• **WHAT IS ASKED**: Exactly as written, set down the lines from the top of the entries through the line bearing "for o in list(D.objects): D.objects.remove(o)", with every picture left out.

[Scene script records]
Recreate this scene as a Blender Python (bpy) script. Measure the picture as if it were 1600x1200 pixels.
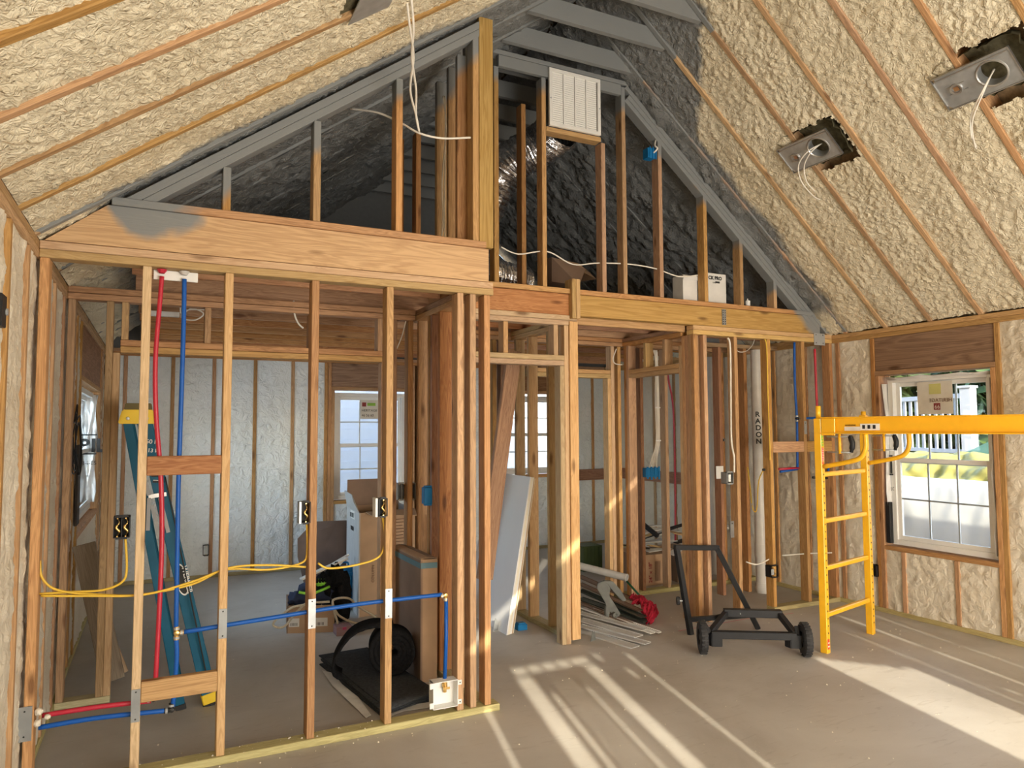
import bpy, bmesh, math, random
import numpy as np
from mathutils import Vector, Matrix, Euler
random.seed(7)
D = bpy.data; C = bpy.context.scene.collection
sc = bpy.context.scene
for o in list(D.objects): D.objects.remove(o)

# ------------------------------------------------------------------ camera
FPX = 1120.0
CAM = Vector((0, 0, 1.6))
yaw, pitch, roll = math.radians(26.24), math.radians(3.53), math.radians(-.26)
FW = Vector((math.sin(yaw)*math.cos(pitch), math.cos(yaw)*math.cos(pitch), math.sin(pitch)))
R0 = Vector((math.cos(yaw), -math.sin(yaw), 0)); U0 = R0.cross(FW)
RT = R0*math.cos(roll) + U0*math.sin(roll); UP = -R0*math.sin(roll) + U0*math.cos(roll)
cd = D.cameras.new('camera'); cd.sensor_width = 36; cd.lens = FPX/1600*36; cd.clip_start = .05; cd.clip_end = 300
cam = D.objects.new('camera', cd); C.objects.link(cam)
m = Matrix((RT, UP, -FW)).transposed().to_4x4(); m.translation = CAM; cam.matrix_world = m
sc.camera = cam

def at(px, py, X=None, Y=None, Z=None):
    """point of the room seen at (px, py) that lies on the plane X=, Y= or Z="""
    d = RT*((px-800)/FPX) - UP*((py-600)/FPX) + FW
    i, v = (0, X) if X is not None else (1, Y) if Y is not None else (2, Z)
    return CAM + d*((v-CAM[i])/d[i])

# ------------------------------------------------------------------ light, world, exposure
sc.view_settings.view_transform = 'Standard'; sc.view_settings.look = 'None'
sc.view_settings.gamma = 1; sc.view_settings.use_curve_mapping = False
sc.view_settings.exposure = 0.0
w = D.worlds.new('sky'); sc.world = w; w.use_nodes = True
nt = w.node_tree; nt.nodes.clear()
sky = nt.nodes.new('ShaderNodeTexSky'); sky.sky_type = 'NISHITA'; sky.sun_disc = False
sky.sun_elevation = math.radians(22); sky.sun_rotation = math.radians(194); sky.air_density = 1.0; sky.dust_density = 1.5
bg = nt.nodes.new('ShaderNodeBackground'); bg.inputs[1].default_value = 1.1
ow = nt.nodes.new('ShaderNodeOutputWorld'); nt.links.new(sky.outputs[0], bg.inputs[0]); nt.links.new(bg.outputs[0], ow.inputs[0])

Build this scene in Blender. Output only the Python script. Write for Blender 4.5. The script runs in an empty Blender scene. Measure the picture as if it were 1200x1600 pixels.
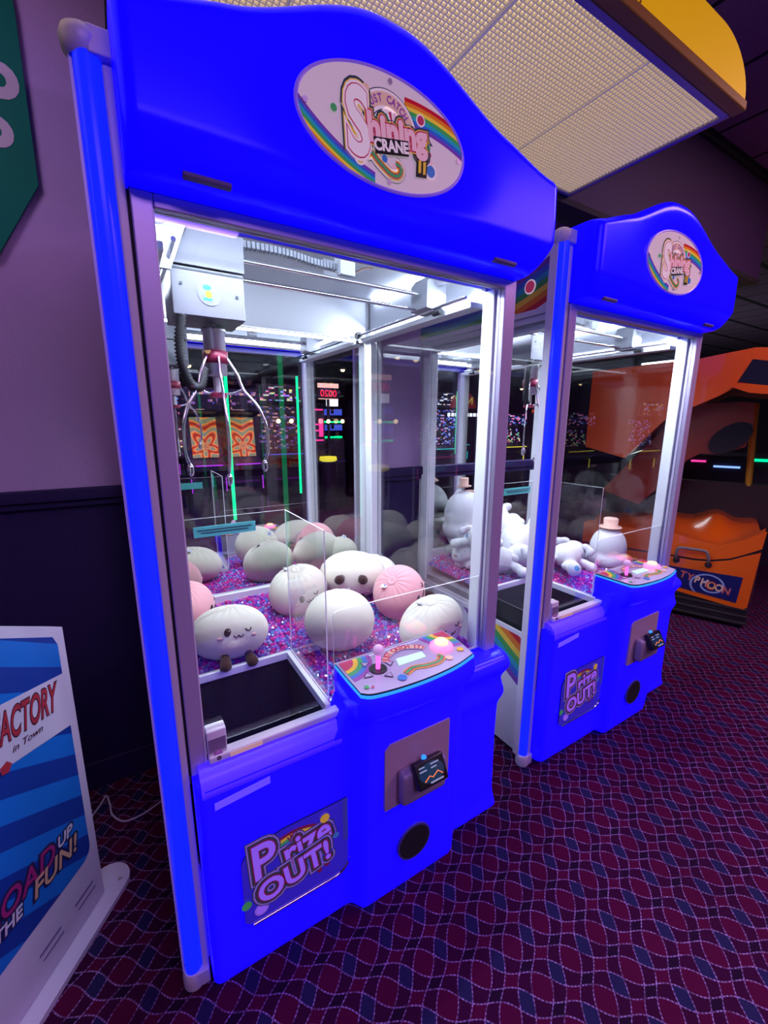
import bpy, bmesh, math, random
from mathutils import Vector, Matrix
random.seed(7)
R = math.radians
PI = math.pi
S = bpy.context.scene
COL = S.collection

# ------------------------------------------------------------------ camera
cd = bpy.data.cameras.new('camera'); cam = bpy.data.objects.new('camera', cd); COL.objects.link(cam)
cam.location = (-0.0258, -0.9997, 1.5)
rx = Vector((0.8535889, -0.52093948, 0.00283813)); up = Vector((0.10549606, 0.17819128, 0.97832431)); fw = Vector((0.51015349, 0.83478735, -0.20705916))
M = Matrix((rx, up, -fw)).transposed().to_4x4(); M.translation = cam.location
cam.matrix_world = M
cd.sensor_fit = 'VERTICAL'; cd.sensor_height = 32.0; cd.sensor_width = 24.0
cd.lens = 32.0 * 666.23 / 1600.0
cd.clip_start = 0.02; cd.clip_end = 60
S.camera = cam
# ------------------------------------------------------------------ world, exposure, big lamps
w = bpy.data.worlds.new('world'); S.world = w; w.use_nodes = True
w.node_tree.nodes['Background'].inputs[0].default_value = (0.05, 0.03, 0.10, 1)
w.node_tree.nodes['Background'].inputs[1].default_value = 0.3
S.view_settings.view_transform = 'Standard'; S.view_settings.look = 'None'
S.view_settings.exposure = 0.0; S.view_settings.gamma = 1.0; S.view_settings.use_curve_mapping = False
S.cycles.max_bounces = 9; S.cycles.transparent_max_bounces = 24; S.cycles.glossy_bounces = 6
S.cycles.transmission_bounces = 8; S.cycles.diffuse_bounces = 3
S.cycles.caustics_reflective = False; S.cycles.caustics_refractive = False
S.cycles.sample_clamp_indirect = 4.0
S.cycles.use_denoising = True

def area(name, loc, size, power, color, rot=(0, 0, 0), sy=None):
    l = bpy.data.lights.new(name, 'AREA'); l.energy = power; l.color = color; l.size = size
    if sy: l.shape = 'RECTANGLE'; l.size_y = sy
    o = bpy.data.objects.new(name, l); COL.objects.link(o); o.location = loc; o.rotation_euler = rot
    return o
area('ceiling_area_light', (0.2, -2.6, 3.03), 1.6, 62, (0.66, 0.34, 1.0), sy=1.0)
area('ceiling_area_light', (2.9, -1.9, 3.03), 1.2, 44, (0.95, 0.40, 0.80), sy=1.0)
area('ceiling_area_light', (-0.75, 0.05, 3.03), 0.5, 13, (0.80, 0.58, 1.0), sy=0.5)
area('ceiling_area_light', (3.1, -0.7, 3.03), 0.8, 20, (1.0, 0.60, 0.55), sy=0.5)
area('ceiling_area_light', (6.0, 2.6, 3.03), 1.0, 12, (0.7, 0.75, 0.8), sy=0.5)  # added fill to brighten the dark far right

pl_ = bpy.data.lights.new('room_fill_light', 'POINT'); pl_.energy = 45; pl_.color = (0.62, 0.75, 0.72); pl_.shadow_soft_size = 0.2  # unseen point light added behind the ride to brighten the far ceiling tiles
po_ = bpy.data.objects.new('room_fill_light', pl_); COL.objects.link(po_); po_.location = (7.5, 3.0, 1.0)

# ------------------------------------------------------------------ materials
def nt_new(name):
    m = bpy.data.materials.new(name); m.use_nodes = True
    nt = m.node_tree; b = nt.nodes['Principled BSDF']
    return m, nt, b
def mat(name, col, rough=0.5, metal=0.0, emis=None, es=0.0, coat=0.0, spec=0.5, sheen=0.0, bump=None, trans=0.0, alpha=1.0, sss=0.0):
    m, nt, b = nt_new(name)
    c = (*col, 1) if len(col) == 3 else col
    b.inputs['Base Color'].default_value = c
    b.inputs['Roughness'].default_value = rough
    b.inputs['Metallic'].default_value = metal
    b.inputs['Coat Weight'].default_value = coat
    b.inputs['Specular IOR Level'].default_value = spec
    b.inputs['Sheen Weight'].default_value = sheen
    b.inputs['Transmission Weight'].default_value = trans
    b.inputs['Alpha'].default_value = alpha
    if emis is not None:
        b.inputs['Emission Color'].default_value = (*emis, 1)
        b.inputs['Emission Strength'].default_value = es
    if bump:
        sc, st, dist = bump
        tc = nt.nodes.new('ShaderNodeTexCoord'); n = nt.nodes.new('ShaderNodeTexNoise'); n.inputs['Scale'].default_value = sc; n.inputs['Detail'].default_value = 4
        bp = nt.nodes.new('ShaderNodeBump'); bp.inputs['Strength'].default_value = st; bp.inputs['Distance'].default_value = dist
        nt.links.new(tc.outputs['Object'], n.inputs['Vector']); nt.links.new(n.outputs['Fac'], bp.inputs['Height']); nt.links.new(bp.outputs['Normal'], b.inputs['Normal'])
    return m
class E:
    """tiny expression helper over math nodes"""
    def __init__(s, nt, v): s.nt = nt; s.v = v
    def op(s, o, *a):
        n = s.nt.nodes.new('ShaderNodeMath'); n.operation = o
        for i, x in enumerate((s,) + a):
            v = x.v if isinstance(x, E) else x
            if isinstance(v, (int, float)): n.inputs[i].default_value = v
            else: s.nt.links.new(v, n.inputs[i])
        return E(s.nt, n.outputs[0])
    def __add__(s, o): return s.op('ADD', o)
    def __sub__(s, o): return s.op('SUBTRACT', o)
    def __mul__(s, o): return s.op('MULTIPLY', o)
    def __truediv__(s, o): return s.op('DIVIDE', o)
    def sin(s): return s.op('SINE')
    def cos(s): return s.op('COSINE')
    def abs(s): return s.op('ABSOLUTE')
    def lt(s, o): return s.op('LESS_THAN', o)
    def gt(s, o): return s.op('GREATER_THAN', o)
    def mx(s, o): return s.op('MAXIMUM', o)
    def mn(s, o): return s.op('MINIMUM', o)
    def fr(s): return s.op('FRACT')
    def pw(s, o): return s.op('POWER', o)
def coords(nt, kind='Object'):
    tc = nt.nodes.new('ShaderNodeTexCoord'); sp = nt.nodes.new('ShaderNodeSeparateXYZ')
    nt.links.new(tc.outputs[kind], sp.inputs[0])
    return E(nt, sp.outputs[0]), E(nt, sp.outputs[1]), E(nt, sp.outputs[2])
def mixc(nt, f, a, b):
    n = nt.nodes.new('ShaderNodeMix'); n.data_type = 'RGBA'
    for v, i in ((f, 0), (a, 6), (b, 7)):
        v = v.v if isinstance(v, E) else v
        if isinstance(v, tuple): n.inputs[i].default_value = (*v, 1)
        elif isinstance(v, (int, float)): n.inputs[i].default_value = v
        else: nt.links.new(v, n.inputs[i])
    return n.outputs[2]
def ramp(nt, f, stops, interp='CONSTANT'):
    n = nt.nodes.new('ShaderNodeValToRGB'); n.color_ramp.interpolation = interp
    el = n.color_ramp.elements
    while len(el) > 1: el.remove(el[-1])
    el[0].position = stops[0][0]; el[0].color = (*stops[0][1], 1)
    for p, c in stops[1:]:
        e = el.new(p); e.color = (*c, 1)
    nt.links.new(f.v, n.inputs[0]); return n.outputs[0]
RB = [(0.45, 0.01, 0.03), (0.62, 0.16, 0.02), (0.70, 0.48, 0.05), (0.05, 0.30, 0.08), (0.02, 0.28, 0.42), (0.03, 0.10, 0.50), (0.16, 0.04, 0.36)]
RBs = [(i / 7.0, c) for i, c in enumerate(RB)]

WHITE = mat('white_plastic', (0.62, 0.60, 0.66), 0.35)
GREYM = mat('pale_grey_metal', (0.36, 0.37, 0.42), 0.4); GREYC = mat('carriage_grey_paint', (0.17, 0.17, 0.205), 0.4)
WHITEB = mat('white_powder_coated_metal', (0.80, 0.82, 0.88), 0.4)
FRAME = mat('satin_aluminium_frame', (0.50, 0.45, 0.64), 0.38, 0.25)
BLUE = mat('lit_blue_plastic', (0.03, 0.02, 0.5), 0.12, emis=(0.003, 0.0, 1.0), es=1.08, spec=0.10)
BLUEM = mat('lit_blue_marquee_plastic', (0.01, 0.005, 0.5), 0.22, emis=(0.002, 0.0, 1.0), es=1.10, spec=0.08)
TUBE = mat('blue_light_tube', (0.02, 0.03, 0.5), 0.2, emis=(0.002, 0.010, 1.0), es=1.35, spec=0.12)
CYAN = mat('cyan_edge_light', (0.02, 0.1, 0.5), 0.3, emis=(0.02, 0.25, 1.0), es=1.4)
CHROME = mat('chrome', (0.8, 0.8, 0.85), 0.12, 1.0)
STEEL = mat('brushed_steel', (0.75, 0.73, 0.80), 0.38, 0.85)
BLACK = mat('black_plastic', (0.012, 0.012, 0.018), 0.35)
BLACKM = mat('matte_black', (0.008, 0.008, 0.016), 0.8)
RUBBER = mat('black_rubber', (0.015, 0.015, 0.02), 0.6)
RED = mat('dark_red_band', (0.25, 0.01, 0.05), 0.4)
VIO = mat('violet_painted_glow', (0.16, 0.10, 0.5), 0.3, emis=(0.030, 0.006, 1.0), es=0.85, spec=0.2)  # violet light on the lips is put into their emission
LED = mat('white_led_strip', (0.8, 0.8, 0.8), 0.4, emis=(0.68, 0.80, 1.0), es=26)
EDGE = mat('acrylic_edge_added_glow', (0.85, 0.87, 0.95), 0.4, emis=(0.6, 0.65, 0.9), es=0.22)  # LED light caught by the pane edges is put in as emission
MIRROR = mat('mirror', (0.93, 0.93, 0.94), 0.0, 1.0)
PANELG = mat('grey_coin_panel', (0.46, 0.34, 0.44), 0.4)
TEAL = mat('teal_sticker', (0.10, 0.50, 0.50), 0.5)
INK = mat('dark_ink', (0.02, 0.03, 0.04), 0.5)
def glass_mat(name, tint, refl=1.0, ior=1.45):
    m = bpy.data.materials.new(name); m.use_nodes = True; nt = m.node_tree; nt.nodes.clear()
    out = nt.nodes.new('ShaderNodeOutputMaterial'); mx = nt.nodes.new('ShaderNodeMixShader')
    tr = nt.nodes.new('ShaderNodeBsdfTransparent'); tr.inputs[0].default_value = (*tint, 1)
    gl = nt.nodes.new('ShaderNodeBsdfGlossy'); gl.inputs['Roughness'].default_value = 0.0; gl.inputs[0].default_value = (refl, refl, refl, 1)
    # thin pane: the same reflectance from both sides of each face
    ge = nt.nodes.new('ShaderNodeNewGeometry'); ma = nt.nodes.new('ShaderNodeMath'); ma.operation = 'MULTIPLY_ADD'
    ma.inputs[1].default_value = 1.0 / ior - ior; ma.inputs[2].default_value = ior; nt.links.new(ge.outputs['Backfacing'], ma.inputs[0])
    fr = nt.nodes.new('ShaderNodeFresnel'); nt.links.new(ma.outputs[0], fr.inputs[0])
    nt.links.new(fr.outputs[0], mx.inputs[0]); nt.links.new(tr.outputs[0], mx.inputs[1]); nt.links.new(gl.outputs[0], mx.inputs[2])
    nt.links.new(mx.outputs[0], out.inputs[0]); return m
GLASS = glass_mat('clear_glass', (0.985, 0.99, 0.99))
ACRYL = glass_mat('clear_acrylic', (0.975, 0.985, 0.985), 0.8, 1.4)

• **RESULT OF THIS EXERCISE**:
Recreate this scene as a Blender Python (bpy) script. Measure the picture as if it were 1600x1200 pixels.
import bpy, bmesh, math, random
import numpy as np
from mathutils import Vector, Matrix, Euler
random.seed(7)
D = bpy.data; C = bpy.context.scene.collection
sc = bpy.context.scene
for o in list(D.objects): D.objects.remove(o)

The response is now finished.